[BRIEF]:
Set down exactly the lines of the listing below, please, beginning with the first and ending with the line that holds "from mathutils import Vector, Matrix".

── SUPPLIED INFORMATION

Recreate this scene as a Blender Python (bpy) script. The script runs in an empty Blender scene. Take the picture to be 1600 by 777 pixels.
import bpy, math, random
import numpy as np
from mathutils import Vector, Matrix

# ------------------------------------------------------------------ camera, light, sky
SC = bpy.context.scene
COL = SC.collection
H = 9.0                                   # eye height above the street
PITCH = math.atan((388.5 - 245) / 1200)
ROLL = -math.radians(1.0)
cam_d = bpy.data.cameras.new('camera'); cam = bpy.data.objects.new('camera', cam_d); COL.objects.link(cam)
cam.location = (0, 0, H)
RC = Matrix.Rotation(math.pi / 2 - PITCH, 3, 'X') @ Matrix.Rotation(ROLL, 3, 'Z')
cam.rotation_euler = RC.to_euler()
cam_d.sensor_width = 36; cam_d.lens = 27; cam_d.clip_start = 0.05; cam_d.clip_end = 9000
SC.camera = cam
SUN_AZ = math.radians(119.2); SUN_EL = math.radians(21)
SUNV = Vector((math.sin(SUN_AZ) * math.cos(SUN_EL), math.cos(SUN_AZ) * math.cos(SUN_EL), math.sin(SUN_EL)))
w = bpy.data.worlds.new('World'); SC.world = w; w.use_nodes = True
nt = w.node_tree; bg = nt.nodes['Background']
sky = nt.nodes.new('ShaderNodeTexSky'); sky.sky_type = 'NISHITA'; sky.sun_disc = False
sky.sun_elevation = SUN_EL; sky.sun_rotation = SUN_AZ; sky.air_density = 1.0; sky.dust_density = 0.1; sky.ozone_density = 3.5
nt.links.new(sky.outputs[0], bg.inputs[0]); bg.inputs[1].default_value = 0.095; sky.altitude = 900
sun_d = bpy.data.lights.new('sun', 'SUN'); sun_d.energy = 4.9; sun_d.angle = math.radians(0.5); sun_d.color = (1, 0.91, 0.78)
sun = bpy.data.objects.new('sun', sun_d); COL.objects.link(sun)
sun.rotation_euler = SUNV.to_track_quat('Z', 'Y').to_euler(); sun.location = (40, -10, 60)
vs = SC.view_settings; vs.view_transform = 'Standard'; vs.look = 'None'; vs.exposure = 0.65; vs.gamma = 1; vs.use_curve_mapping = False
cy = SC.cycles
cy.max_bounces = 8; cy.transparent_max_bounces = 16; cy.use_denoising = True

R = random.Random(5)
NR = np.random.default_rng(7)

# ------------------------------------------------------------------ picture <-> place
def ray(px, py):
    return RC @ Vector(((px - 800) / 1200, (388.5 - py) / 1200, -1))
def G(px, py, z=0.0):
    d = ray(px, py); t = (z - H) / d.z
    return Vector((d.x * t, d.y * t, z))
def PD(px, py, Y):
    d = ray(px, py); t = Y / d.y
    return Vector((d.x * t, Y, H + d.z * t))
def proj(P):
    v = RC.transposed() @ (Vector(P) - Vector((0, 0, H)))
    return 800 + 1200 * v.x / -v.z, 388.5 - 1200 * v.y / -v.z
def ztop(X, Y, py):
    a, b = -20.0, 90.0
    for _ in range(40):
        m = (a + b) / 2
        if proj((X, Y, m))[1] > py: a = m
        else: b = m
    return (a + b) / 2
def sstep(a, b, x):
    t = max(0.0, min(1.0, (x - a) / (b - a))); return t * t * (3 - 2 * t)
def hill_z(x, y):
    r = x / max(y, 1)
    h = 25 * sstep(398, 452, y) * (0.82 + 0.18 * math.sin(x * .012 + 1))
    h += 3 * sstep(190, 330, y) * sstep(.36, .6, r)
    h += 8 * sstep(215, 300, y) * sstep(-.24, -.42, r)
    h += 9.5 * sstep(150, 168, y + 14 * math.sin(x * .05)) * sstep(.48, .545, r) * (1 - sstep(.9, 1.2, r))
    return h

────

[WRITTEN SOLUTION]:
Recreate this scene as a Blender Python (bpy) script. The script runs in an empty Blender scene. Take the picture to be 1600 by 777 pixels.
import bpy, math, random
import numpy as np
from mathutils import Vector, Matrix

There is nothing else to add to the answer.